begin

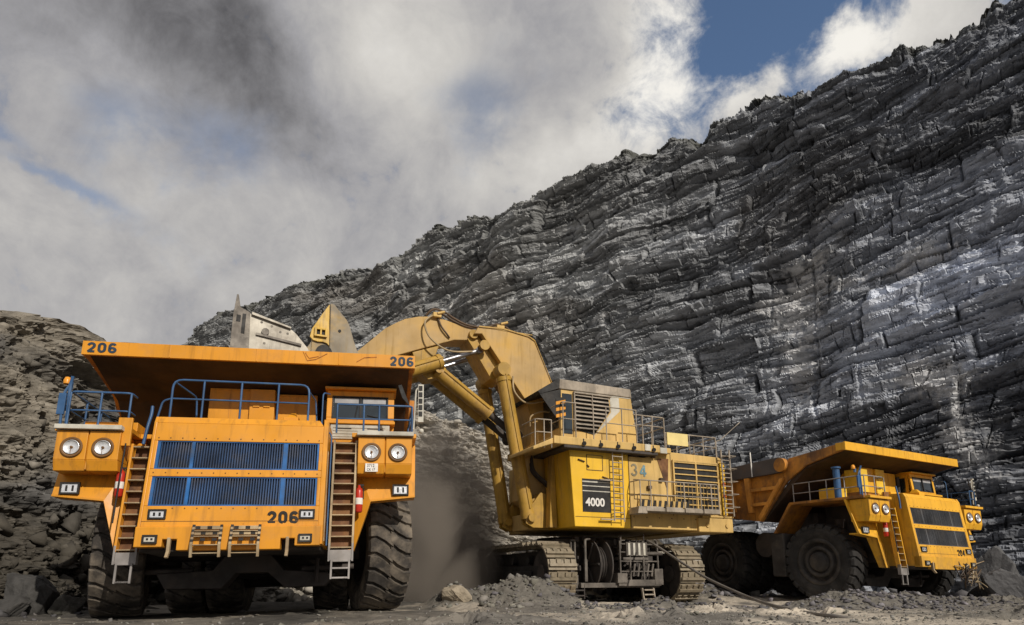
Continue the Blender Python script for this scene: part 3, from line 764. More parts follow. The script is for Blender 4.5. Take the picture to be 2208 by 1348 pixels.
# ================================================================ HAUL TRUCK (x: right as seen from the front, y: back, z: up)
def make_tyre_meshes():
    w2 = .50
    b = MB()
    prof = [(.86, -.40), (.92, -.47), (1.10, -.53), (1.28, -.52), (1.40, -.48), (1.45, -.40), (1.455, 0), (1.45, .40), (1.40, .48), (1.28, .52), (1.10, .53), (.92, .47), (.86, .40)]
    b.lathe(prof, (0, 0, 0), 0, 64)
    NL = 26
    for side in (-1, 1):
        for k in range(NL):
            a0 = 2 * math.pi * (k + (.5 if side > 0 else 0)) / NL
            # one slanted bar per pitch from the middle to the shoulder
            def P(xx, da, r): 
                t = a0 + da
                return (side * xx, r * math.cos(t), r * math.sin(t))
            wd = 2 * math.pi / NL * .36
            st = [(-.03, -.10 * side, 1.535), (.16, .0, 1.535), (.36, .07 * side, 1.525), (.50, .07 * side, 1.49), (.535, .07 * side, 1.36)]
            v = []; f = []
            for xx, sk_, r in st:
                rr = 1.43 if xx < .48 else (1.40 if xx < .52 else 1.30)
                xi = xx if xx < .5 else xx - .03
                v += [P(xx, sk_ - wd, r), P(xx, sk_ + wd, r), P(xi, sk_ + wd * 1.12, rr), P(xi, sk_ - wd * 1.12, rr)]
            for i in range(len(st) - 1):
                o = i * 4
                for e_ in range(4): f.append((o + e_, o + (e_ + 1) % 4, o + 4 + (e_ + 1) % 4, o + 4 + e_))
            f.append((3, 2, 1, 0)); o = (len(st) - 1) * 4; f.append((o, o + 1, o + 2, o + 3))
            b.add(v, f)
    r = MB()
    # rim: dish, hub and bolt ring; outboard face at -x
    r.lathe([(.93, -.44), (.93, -.48), (.86, -.50), (.78, -.47), (.76, -.30), (.66, -.27), (.62, -.36), (.60, -.46), (.52, -.48), (.46, -.44), (.45, -.33), (.40, -.33), (.36, -.52), (.30, -.56), (.0, -.57)], (0, 0, 0), 0, 40)
    r.lathe([(.93, .44), (.86, .48), (.78, .40), (.76, .10), (.0, .10)], (0, 0, 0), 0, 40)
    for k in range(20):
        t = 2 * math.pi * k / 20
        r.tube((-.26, .71 * math.cos(t), .71 * math.sin(t)), (-.33, .71 * math.cos(t), .71 * math.sin(t)), .03, 6)
    return b, r
tyre_mb, rim_mb = make_tyre_meshes()

def mirror(pts): return [(-a, b, c) for a, b, c in pts]
def lamp_rect(b, x0, x1, y, z0, z1):
    """small rectangular lamp: dark surround (slot 0) and lens (slot 1)"""
    b.cur = 0
    t = .035
    b.box(x0 - t, x1 + t, y - .05, y + .02, z0 - t, z0); b.box(x0 - t, x1 + t, y - .05, y + .02, z1, z1 + t)
    b.box(x0 - t, x0, y - .05, y + .02, z0, z1); b.box(x1, x1 + t, y - .05, y + .02, z0, z1)
    b.cur = 1; b.box(x0, x1, y - .03, y + .02, z0, z1); b.cur = 0
    for k in range(2):
        c = x0 + (x1 - x0) * (.3 + .4 * k); b.box(c - .02, c + .02, y - .036, y - .03, z0 + .03, z1 - .03)
    return b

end

*Exercise task:* Copy the listing over exactly, skipping the pictures it holds.

*Task response:*
Continue the Blender Python script for this scene: part 3, from line 764. More parts follow. The script is for Blender 4.5. Take the picture to be 2208 by 1348 pixels.
# ================================================================ HAUL TRUCK (x: right as seen from the front, y: back, z: up)
def make_tyre_meshes():
    w2 = .50
    b = MB()
    prof = [(.86, -.40), (.92, -.47), (1.10, -.53), (1.28, -.52), (1.40, -.48), (1.45, -.40), (1.455, 0), (1.45, .40), (1.40, .48), (1.28, .52), (1.10, .53), (.92, .47), (.86, .40)]
    b.lathe(prof, (0, 0, 0), 0, 64)
    NL = 26
    for side in (-1, 1):
        for k in range(NL):
            a0 = 2 * math.pi * (k + (.5 if side > 0 else 0)) / NL
            # one slanted bar per pitch from the middle to the shoulder
            def P(xx, da, r): 
                t = a0 + da
                return (side * xx, r * math.cos(t), r * math.sin(t))
            wd = 2 * math.pi / NL * .36
            st = [(-.03, -.10 * side, 1.535), (.16, .0, 1.535), (.36, .07 * side, 1.525), (.50, .07 * side, 1.49), (.535, .07 * side, 1.36)]
            v = []; f = []
            for xx, sk_, r in st:
                rr = 1.43 if xx < .48 else (1.40 if xx < .52 else 1.30)
                xi = xx if xx < .5 else xx - .03
                v += [P(xx, sk_ - wd, r), P(xx, sk_ + wd, r), P(xi, sk_ + wd * 1.12, rr), P(xi, sk_ - wd * 1.12, rr)]
            for i in range(len(st) - 1):
                o = i * 4
                for e_ in range(4): f.append((o + e_, o + (e_ + 1) % 4, o + 4 + (e_ + 1) % 4, o + 4 + e_))
            f.append((3, 2, 1, 0)); o = (len(st) - 1) * 4; f.append((o, o + 1, o + 2, o + 3))
            b.add(v, f)
    r = MB()
    # rim: dish, hub and bolt ring; outboard face at -x
    r.lathe([(.93, -.44), (.93, -.48), (.86, -.50), (.78, -.47), (.76, -.30), (.66, -.27), (.62, -.36), (.60, -.46), (.52, -.48), (.46, -.44), (.45, -.33), (.40, -.33), (.36, -.52), (.30, -.56), (.0, -.57)], (0, 0, 0), 0, 40)
    r.lathe([(.93, .44), (.86, .48), (.78, .40), (.76, .10), (.0, .10)], (0, 0, 0), 0, 40)
    for k in range(20):
        t = 2 * math.pi * k / 20
        r.tube((-.26, .71 * math.cos(t), .71 * math.sin(t)), (-.33, .71 * math.cos(t), .71 * math.sin(t)), .03, 6)
    return b, r
tyre_mb, rim_mb = make_tyre_meshes()

def mirror(pts): return [(-a, b, c) for a, b, c in pts]
def lamp_rect(b, x0, x1, y, z0, z1):
    """small rectangular lamp: dark surround (slot 0) and lens (slot 1)"""
    b.cur = 0
    t = .035
    b.box(x0 - t, x1 + t, y - .05, y + .02, z0 - t, z0); b.box(x0 - t, x1 + t, y - .05, y + .02, z1, z1 + t)
    b.box(x0 - t, x0, y - .05, y + .02, z0, z1); b.box(x1, x1 + t, y - .05, y + .02, z0, z1)
    b.cur = 1; b.box(x0, x1, y - .03, y + .02, z0, z1); b.cur = 0
    for k in range(2):
        c = x0 + (x1 - x0) * (.3 + .4 * k); b.box(c - .02, c + .02, y - .036, y - .03, z0 + .03, z1 - .03)
    return b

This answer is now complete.